--- The problem ---
Exactly the lines from the first line of the records to the line holding "from mathutils import Vector, Matrix" should be duplicated, and nothing more; pictures stay out.

--- Scenes as source code ---

========

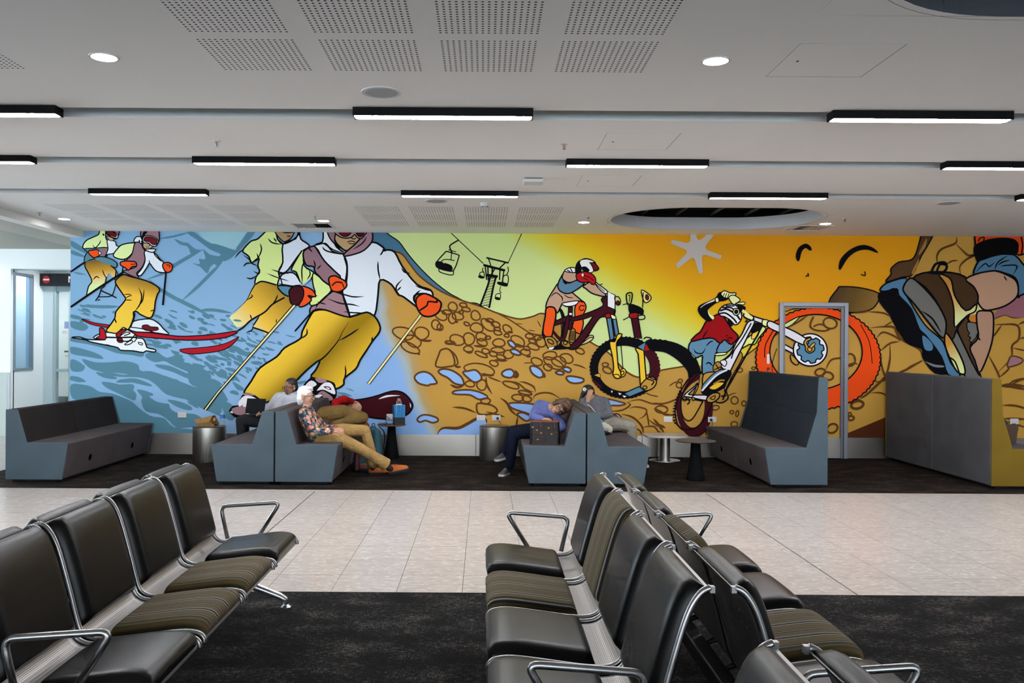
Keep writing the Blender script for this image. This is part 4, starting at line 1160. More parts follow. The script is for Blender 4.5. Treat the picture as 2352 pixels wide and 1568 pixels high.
# ---- right rock face
f = Fig('painted_rock_face', 'brown painted boulders and cracked rock face')
f.crop('F')
f.fill('590,765 670,640 700,620 870,630 1040,680 1030,760 960,830 790,855 700,820', grad('rock brown', (1900, 680), (2010, 720), [(0, '#3d2b20'), (0.5, '#57421f'), (1, '#7a5c2a')]), 2.6)
f.fill('1100,580 1150,510 1150,460 1220,400 1330,380 1380,310 1440,120 1540,120 1480,250 1420,350 1340,515 1250,535', '#4a331f', 2.6)
f.fill('1400,320 1440,240 1470,185 1460,260 1410,330', '#8a6430').fill('1340,480 1400,370 1390,430 1345,510', '#8a6430')
for t, w in (('1740,170 1730,230 1610,280 1565,340 1570,420', 4), ('1730,230 1790,290 1850,340 1920,330 1830,375 1770,440 1780,515', 4), ('1640,425 1700,390 1755,385', 3), ('960,992 1080,980 1180,990 1240,1090 1400,1180 1430,1250', 4.2), ('940,845 1080,857 1150,892', 3.4), ('1020,1085 1080,1030 1190,1070 1235,1112', 3.6), ('1055,1200 1140,1130 1225,1115', 3.6), ('1140,1130 1140,1280 1100,1420 1060,1300 1070,1240', 4), ('1130,1400 1040,1490 900,1620', 5), ('1430,1280 1300,1360 1160,1420', 4.4), ('1180,990 1200,1040 1235,1110', 3),
             ('2070,965 2150,960 2290,972 2300,1090 2240,1150 2230,1260 2110,1392', 4), ('2150,960 2060,1085', 3.6), ('2030,1240 2110,1392 2125,1445', 3.6), ('2300,1090 2420,1060', 3.6), ('2290,962 2420,905', 3.6), ('2070,920 2170,872 2260,898 2420,880', 4), ('2110,1520 2230,1500 2420,1530', 5), ('2230,1500 2330,1455 2420,1440', 3.4), ('2240,1170 2330,1190 2420,1200', 2.8), ('2120,1440 2200,1370 2210,1340', 3.4), ('800,860 900,850 960,835', 3), ('1080,980 1170,930', 2.4)):
    f.line(t, w, BROWN, taper=True)
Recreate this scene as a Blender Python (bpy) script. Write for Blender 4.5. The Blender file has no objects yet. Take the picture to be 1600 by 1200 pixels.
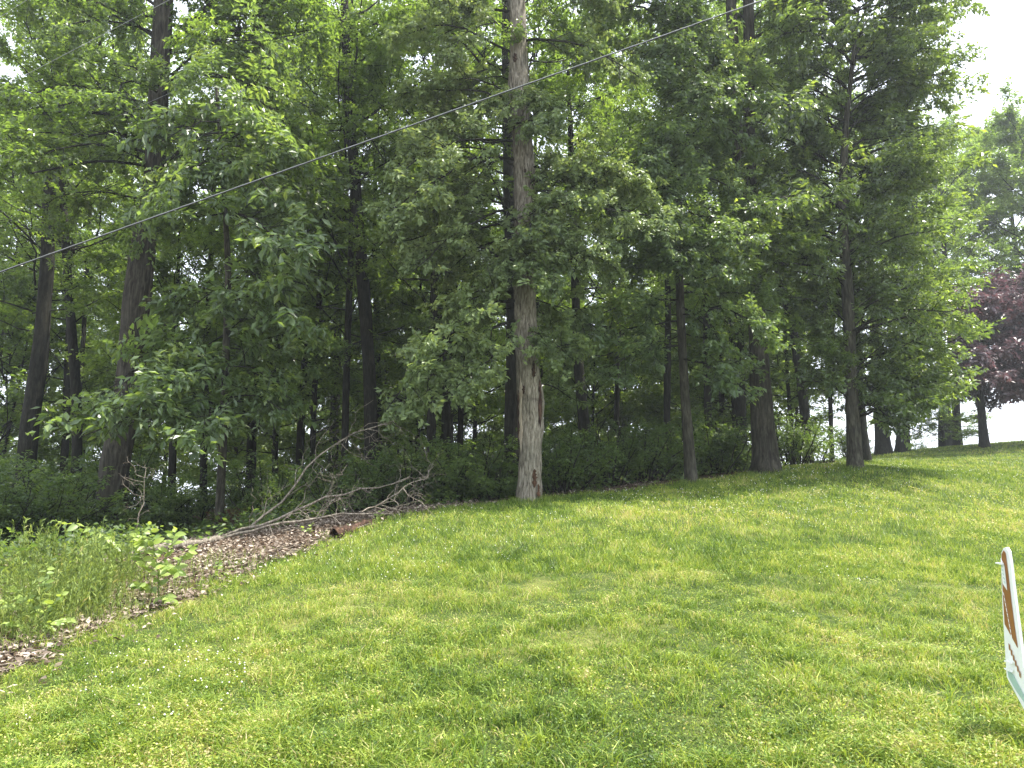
import bpy, math, random
import numpy as np
from mathutils import Vector, Matrix

# ------------------------------------------------------------------ camera, light, exposure
S = bpy.context.scene
COL = S.collection
PITCH = math.radians(9.7)
EYE = 1.6
FPX = 1200.0
cam_d = bpy.data.cameras.new('camera')
cam_d.sensor_width = 36.0
cam_d.lens = 36.0 * FPX / 1600.0
cam_d.clip_start = 0.05
cam_d.clip_end = 3000
cam = bpy.data.objects.new('camera', cam_d)
cam.location = (0, 0, EYE)
cam.rotation_euler = (math.pi / 2 + PITCH, 0, 0)
COL.objects.link(cam)
S.camera = cam

SUN_EL, SUN_AZ = 66.0, 80.0       # azimuth clockwise from +Y (view direction) towards +X
W = bpy.data.worlds.new('World')
S.world = W
W.use_nodes = True
wn, wl = W.node_tree.nodes, W.node_tree.links
wn.clear()
wo = wn.new('ShaderNodeOutputWorld')
bg = wn.new('ShaderNodeBackground')
sky = wn.new('ShaderNodeTexSky')
sky.sky_type = 'NISHITA'
sky.sun_disc = False
sky.sun_elevation = math.radians(SUN_EL)
sky.sun_rotation = math.radians(SUN_AZ)
sky.dust_density = 4.0
sky.air_density = 1.0
mixw = wn.new('ShaderNodeMix')
mixw.data_type = 'RGBA'
mixw.inputs['Factor'].default_value = 0.72        # thin bright cloud veil over the blue
mixw.inputs[7].default_value = (9.4, 10.0, 11.0, 1)
wl.new(sky.outputs[0], mixw.inputs[6])
wl.new(mixw.outputs[2], bg.inputs[0])
bg.inputs[1].default_value = 0.115
wl.new(bg.outputs[0], wo.inputs[0])

sun_d = bpy.data.lights.new('sun', 'SUN')
sun_d.energy = 5.0
sun_d.angle = math.radians(0.9)
sun_d.color = (1.0, 0.95, 0.86)
sun = bpy.data.objects.new('sun', sun_d)
_e, _a = math.radians(SUN_EL), math.radians(SUN_AZ)
sun_dir = Vector((math.cos(_e) * math.sin(_a), math.cos(_e) * math.cos(_a), math.sin(_e)))
sun.rotation_euler = sun_dir.to_track_quat('Z', 'Y').to_euler()
sun.location = (0, 0, 60)
COL.objects.link(sun)

S.view_settings.view_transform = 'Standard'
S.view_settings.look = 'None'
S.view_settings.gamma = 1
S.view_settings.use_curve_mapping = False
S.view_settings.exposure = 1.38
S.render.engine = 'CYCLES'
S.cycles.max_bounces = 9
S.cycles.diffuse_bounces = 5
S.cycles.glossy_bounces = 2
S.cycles.transmission_bounces = 5
S.cycles.transparent_max_bounces = 4
S.cycles.sample_clamp_indirect = 6
S.cycles.use_denoising = True
S.cycles.volume_bounces = 0
HAZE_DENSITY = 0.0009

RNG = np.random.default_rng(11)
SP, CP = math.sin(PITCH), math.cos(PITCH)


def at(px, py, Y):
    """point at depth Y (metres north of the camera) seen at photo position px, py"""
    u, v = (px - 800.0) / FPX, (600.0 - py) / FPX
    dy = CP - v * SP
    dz = SP + v * CP
    return np.array([u * Y / dy, Y, EYE + dz * Y / dy])


def m_per_px(px, py, Y):
    v = (600.0 - py) / FPX
    return Y / (CP - v * SP) / FPX


# ------------------------------------------------------------------ numpy helpers
def hash3(ix, iy, iz, seed):
    h = (ix * 374761393 + iy * 668265263 + iz * 2147483647 + seed * 974634777) & 0xFFFFFFFF
    h = ((h ^ (h >> 13)) * 1274126177) & 0xFFFFFFFF
    h = h ^ (h >> 16)
    return (h & 0xFFFFFF) / float(0xFFFFFF)


def vnoise(x, y, z=None, seed=0):
    x = np.asarray(x, float); y = np.asarray(y, float)
    z = np.zeros_like(x) if z is None else np.asarray(z, float)
    xi, yi, zi = np.floor(x).astype(np.int64), np.floor(y).astype(np.int64), np.floor(z).astype(np.int64)
    fx, fy, fz = x - xi, y - yi, z - zi
    fx, fy, fz = fx * fx * (3 - 2 * fx), fy * fy * (3 - 2 * fy), fz * fz * (3 - 2 * fz)
    r = 0
    for a in (0, 1):
        for b in (0, 1):
            for c in (0, 1):
                w = (fx if a else 1 - fx) * (fy if b else 1 - fy) * (fz if c else 1 - fz)
                r = r + w * hash3(xi + a, yi + b, zi + c, seed)
    return r


def fbm(x, y, z=None, seed=0, o=3):
    r, a, s = 0, 0.5, 0
    for k in range(o):
        f = 2.0 ** k
        r = r + a * vnoise(x * f, y * f, None if z is None else z * f, seed + k)
        s += a
        a *= 0.5
    return r / s


def nrm(v):
    return v / np.maximum(np.linalg.norm(v, axis=-1, keepdims=True), 1e-9)


def link(o, parent=None):
    COL.objects.link(o)
    if parent is not None:
        o.parent = parent
    return o


def mesh_np(name, V, F, mat=None, tint=None, smooth=False):
    V = np.ascontiguousarray(V.reshape(-1, 3), dtype=np.float32)
    F = np.ascontiguousarray(F, dtype=np.int32)
    me = bpy.data.meshes.new(name)
    me.vertices.add(len(V))
    me.vertices.foreach_set('co', V.ravel())
    nf, k = F.shape
    me.loops.add(nf * k)
    me.loops.foreach_set('vertex_index', F.ravel())
    me.polygons.add(nf)
    me.polygons.foreach_set('loop_start', np.arange(0, nf * k, k, dtype=np.int32))
    if tint is not None:
        at_ = me.attributes.new('tint', 'FLOAT', 'POINT')
        at_.data.foreach_set('value', np.ascontiguousarray(tint, dtype=np.float32).ravel())
    me.update(calc_edges=True)
    me.polygons.foreach_set('use_smooth', np.full(nf, smooth, dtype=bool))
    if mat:
        me.materials.append(mat)
    return me


def part(name, me, parent=None, loc=None, label=None, kind=None):
    o = bpy.data.objects.new(name, me)
    link(o, parent)
    if loc is not None:
        o.location = loc
    if label:
        o['label'] = label
    if kind:
        o['kind'] = kind
    return o


def thing(name, label, cat, loc=(0, 0, 0), group=None):
    o = bpy.data.objects.new(name, None)
    o.empty_display_size = 0.2
    COL.objects.link(o)
    o.location = [float(c) for c in loc]
    o['label'] = label
    o['category'] = cat
    if group:
        o['group'] = group
    return o


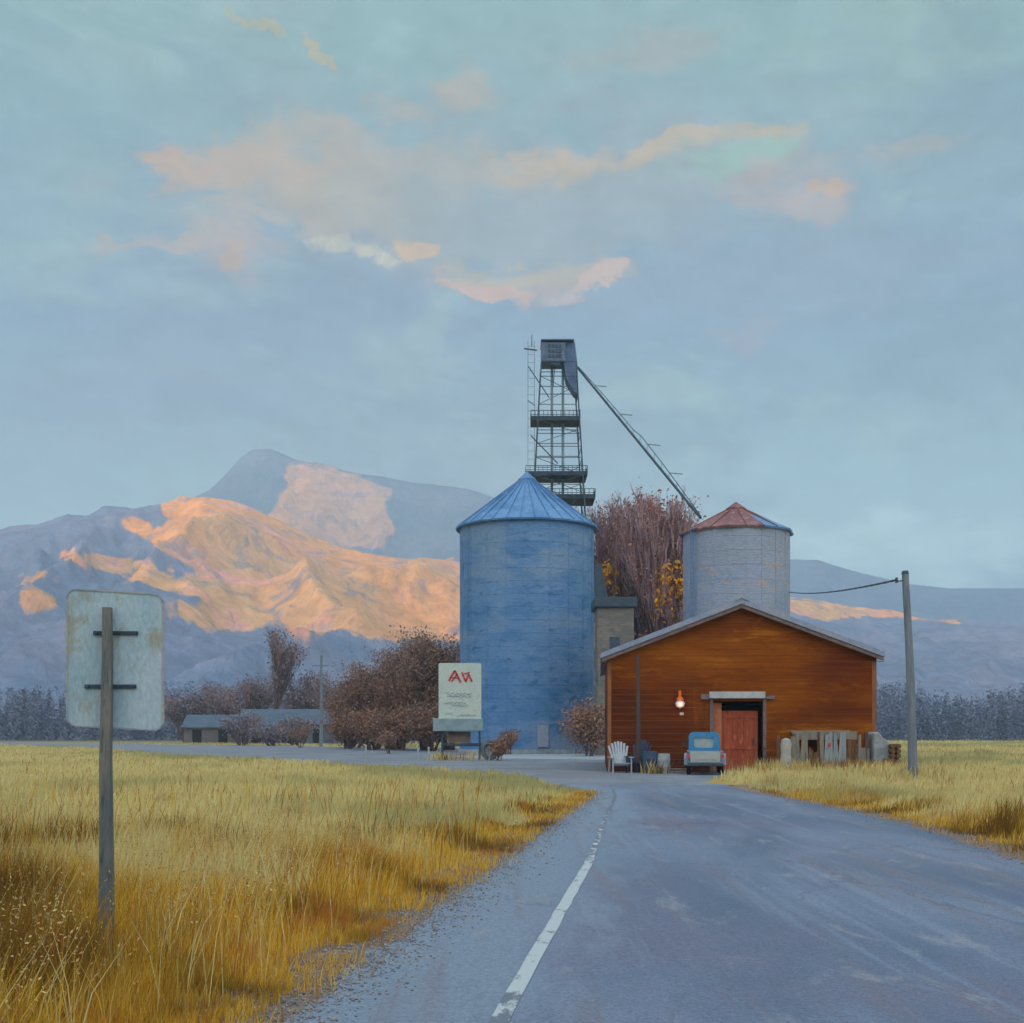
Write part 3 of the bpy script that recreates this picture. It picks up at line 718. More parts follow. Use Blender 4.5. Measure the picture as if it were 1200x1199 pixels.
door = dl.build('door', m_door, barn); MB().b2(dx1 - .42, dx1 - .36, .33, .385, 1.2, 1.5).build('handle', m_steel_dk, door)
sdp = MB(); sdp.b2(dx0 + .01, dx0 + .40, .22, .3, .03, dh - .05); o = sdp.build('door', m_salmon, barn); o['label'] = 'pale salmon door panel beside the red one'
# barn lamp
m_lamp = emit_mat('lamp_glass', (.58, .48, .52, 1), .22)
m_orange = mat('orange_enamel', [(.75, .17, .02, 1), (.60, .12, .02, 1)], 3, .5, 0, .1)
lx, lz = -2.70, 1.7 + (860 - 825) / 26.35
lp = thing('wall_lamp', 'small lit white lamp under an orange shade on the barn front', 'lamp', barn.matrix_world @ Vector((0, 0, 0)))
lp.location = (BX + math.cos(BROT) * lx + .0, BY + math.sin(BROT) * lx - .05, lz); lp.rotation_euler = (0, 0, BROT)
MB().b2(-.07, .07, -.12, 0, .28, .60).build('bracket', m_orange, lp, bevel=.03)
MB().lathe([(.03, .34), (.10, .31), (.17, .2), (.17, .17)], 20, (0, -.2, 0)).build('lamp_shade', m_orange, lp, smooth=True)
gl = MB(); gl.lathe([(.01, .17), (.14, .13), (.22, .02), (.17, -.12), (.02, -.2)], 20, (0, -.2, 0)); gl.build('bulb', m_lamp, lp, smooth=True)
pl = bpy.data.lights.new('lamp_light', 'POINT'); pl.energy = 9; pl.color = (1, .55, .25); pl.shadow_soft_size = .2
plo = bpy.data.objects.new('lamp_light', pl); COL.objects.link(plo); plo.parent = lp; plo.location = (0, -.55, -.05)
nt = MB(); nt.b2(-.05, .12, -.04, -.015, -.5, -.38); o = nt.build('paper_notice', m_white); o.parent = None
o.location = lp.location + Vector((.05, .0, 0)); o.rotation_euler = (0, 0, BROT); tag(o, 'tiny white notice pinned below the lamp on the barn front', 'notice')

# ================================================================== OBJECTS
# ---- road sign seen from the back
m_wood = mat('weathered_grey_post', [(.14, .17, .18, 1), (.24, .24, .22, 1), (.08, .10, .12, 1), (.28, .20, .14, 1)], 3.5, .9, 0, .6, stretch=(3, 3, .35))
m_alu = mat('chalky_aluminium', [(.32, .47, .58, 1), (.40, .54, .63, 1), (.34, .37, .33, 1), (.44, .56, .66, 1)], 2.2, .55, .25, .15, stretch=(1.4, 1, .6), thr=(.35, .6))
d = 9.5; k = F / d
sg = thing('road_sign', 'back of a tall pale metal road sign on a weathered post in the field', 'road sign', (gx(130, d), d, 0), R(4))
Z = lambda py: EYE + (HOR - py) / k
X = lambda px: (px - 130) / k
def rrect(x0, x1, z0, z1, r, n=6):
    P = []
    for cx, cz, a0 in ((x1 - r, z1 - r, 0), (x0 + r, z1 - r, 90), (x0 + r, z0 + r, 180), (x1 - r, z0 + r, 270)):
        for i in range(n + 1): a = R(a0 + 90 * i / n); P.append((cx + r * math.cos(a), cz + r * math.sin(a)))
    return P
pn = MB(); P = rrect(X(76.5), X(187.5), Z(853), Z(692), .07); P = [(x, z + (-x) * .055) for x, z in P]
pn.prism(P, 'y', .075, .082); pan = pn.build('sign_panel', m_alu, sg)
rm = MB()
for i in range(len(P)):
    a, b = P[i], P[(i + 1) % len(P)]; rm.bar((a[0], .078, a[1]), (b[0], .078, b[1]), .02, .012)
rm.build('rim', mat('rim_metal', [(.30, .36, .46, 1), (.40, .40, .38, 1)], 3, .5, .3), pan)
ps = MB(); zz = [-.3, .35, .7, 1.1, 1.5, 1.9, 2.3, Z(712)]
pts = [Vector((-.035 + .012 * mn.noise(Vector((z, 0, 0))) + .006 * (z - 1), 0, z)) for z in zz]
for i in range(len(pts) - 1):
    a, b = pts[i], pts[i + 1]; wA = .105 - .006 * i; wB = .105 - .006 * (i + 1)
    vs = [(p.x + sx * w_ / 2, sy * w_ / 2, p.z) for p, w_ in ((a, wA), (b, wB)) for sx, sy in ((-1, -1), (1, -1), (1, 1), (-1, 1))]
    ps.add(vs, [(0, 1, 5, 4), (1, 2, 6, 5), (2, 3, 7, 6), (3, 0, 4, 7)] + ([(3, 2, 1, 0)] if i == 0 else []) + ([(4, 5, 6, 7)] if i == len(pts) - 2 else []))
ps.build('post', m_wood, sg)
for py, x0, x1 in ((741, 107, 159), (804, 97, 157)):
    b = MB(); b.b2(X(x0), X(x1), .056, .074, Z(py + 2.2), Z(py - 2.2)); bo = b.build('bracket', m_steel_dk, sg, bevel=.004)
    bl = MB()
    for x in (x0 + 4, x1 - 4, 124, 136): bl.tube((X(x), .056, Z(py)), (X(x), .03, Z(py)), .014, n=8)
    parts(bl, 'bolt', m_steel_dk, bo)

# ---- standing board with red mark
m_board = mat('painted_board', [(.50, .60, .56, 1), (.56, .64, .58, 1), (.46, .56, .56, 1)], .8, .7, 0, .1)
m_red = mat('red_paint_stroke', [(.55, .04, .06, 1), (.62, .10, .10, 1)], 4, .6)
m_grey = mat('grey_paint_stroke', [(.22, .26, .30, 1), (.30, .34, .36, 1)], 4, .7)
d = 80; k = F / d
bs = thing('sign_board', 'white upright notice board with red mark on dark trestle legs', 'sign board', (gx(538, d), d, 0))
Z = lambda py: EYE + (HOR - py) / k
X = lambda px: (px - 538) / k
b = MB(); b.prism(rrect(X(514), X(564), Z(847), Z(777), .12), 'y', 0, .12); b.build('board', m_board, bs)
rl = MB()
def strokes(mb, pts, w, y=-.012):
    for a, c in zip(pts[:-1], pts[1:]): mb.bar((X(a[0]), y, Z(a[1])), (X(c[0]), y, Z(c[1])), .03, w)
strokes(rl, [(526, 798), (533, 786), (540, 800)], .14); strokes(rl, [(529, 799), (536, 790)], .10); strokes(rl, [(541, 788), (546, 799), (549, 790), (553, 799)], .13); strokes(rl, [(543, 790), (551, 788)], .08); strokes(rl, [(527, 794), (538, 795)], .07)
rl.build('red_mark', m_red, bs)
rt = random.Random(4)
tx = MB()
for (y, x0, x1) in ((813, 522, 553), (816, 524, 550), (824, 521, 545), (827, 530, 548), (836, 521, 530), (838, 536, 557)):
    x = x0
    while x < x1: 
        strokes(tx, [(x, y + rt.uniform(-1.3, 1.3)), (x + 1.6, y + rt.uniform(-1.3, 1.3))], .045); x += rt.uniform(1.6, 2.8)
tx.build('writing', m_grey, bs)
MB().b2(X(507.5), X(566), -.25, .35, Z(857), Z(842)).build('ledge', mat('pale_teal_ledge', [(.28, .38, .42, 1), (.22, .33, .38, 1)], 2, .8), bs, bevel=.05)
for px in (518, 562):
    for yy in (-.12, .9): MB().bar((X(px), .1, Z(856)), (X(px) , .1 + yy, 0), .12, .12).build('leg', m_steel_dk, bs)
cr = MB(); cr.bar((X(517), -.02, Z(872)), (X(564), -.02, Z(872)), .08, .11); cr.bar((X(517), .5, Z(874)), (X(564), .5, Z(874)), .08, .08); parts(cr, 'crossbar', m_steel_dk, bs)
MB().b2(X(525), X(551), .3, .6, Z(870.5), Z(857.5)).build('crate', mat('brown_grey_box', [(.20, .15, .14, 1), (.26, .18, .14, 1)], 3, .9), bs)
def wheel_mb(r, w, n=24): 
    m = MB(); m.lathe([(r * .55, -w / 2), (r * .92, -w / 2), (r, -w * .3), (r, w * .3), (r * .92, w / 2), (r * .55, w / 2), (r * .55, -w / 2)], n); return m
wh = thing('cart_wheel', 'grey old wheel leaning against the leg of the white board', 'wheel', (X(574) + bs.location.x, d - .2, 0.0))
def rot_axis_x(mb, z, x=0, y=0, tilt=0.0):
    mb.v = [(v[2] + x + tilt * v[0], v[1] + y, z + v[0]) for v in mb.v]; return mb
o = rot_axis_x(wheel_mb(.68, .22), .67).build('tyre', mat('grey_rubber', [(.10, .15, .20, 1), (.17, .21, .25, 1)], 3, .8), wh, smooth=True)
h = MB().lathe([(.38, -.05), (.38, .05), (.02, .08), (.02, -.08)], 18); rot_axis_x(h, .67).build('rim', m_grey, wh)
wh.rotation_euler = (0, 0, R(62))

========

--- Task output ---
Keep writing the Blender script for this image. This is part 4, starting at line 1160. More parts follow. The script is for Blender 4.5. Treat the picture as 2352 pixels wide and 1568 pixels high.
# ---- right rock face
f = Fig('painted_rock_face', 'brown painted boulders and cracked rock face')
f.crop('F')
f.fill('590,765 670,640 700,620 870,630 1040,680 1030,760 960,830 790,855 700,820', grad('rock brown', (1900, 680), (2010, 720), [(0, '#3d2b20'), (0.5, '#57421f'), (1, '#7a5c2a')]), 2.6)
f.fill('1100,580 1150,510 1150,460 1220,400 1330,380 1380,310 1440,120 1540,120 1480,250 1420,350 1340,515 1250,535', '#4a331f', 2.6)
f.fill('1400,320 1440,240 1470,185 1460,260 1410,330', '#8a6430').fill('1340,480 1400,370 1390,430 1345,510', '#8a6430')
for t, w in (('1740,170 1730,230 1610,280 1565,340 1570,420', 4), ('1730,230 1790,290 1850,340 1920,330 1830,375 1770,440 1780,515', 4), ('1640,425 1700,390 1755,385', 3), ('960,992 1080,980 1180,990 1240,1090 1400,1180 1430,1250', 4.2), ('940,845 1080,857 1150,892', 3.4), ('1020,1085 1080,1030 1190,1070 1235,1112', 3.6), ('1055,1200 1140,1130 1225,1115', 3.6), ('1140,1130 1140,1280 1100,1420 1060,1300 1070,1240', 4), ('1130,1400 1040,1490 900,1620', 5), ('1430,1280 1300,1360 1160,1420', 4.4), ('1180,990 1200,1040 1235,1110', 3),
             ('2070,965 2150,960 2290,972 2300,1090 2240,1150 2230,1260 2110,1392', 4), ('2150,960 2060,1085', 3.6), ('2030,1240 2110,1392 2125,1445', 3.6), ('2300,1090 2420,1060', 3.6), ('2290,962 2420,905', 3.6), ('2070,920 2170,872 2260,898 2420,880', 4), ('2110,1520 2230,1500 2420,1530', 5), ('2230,1500 2330,1455 2420,1440', 3.4), ('2240,1170 2330,1190 2420,1200', 2.8), ('2120,1440 2200,1370 2210,1340', 3.4), ('800,860 900,850 960,835', 3), ('1080,980 1170,930', 2.4)):
    f.line(t, w, BROWN, taper=True)
Recreate this scene as a Blender Python (bpy) script. Write for Blender 4.5. The Blender file has no objects yet. Take the picture to be 1600 by 1200 pixels.
import bpy, math, random
import numpy as np
from mathutils import Vector, Matrix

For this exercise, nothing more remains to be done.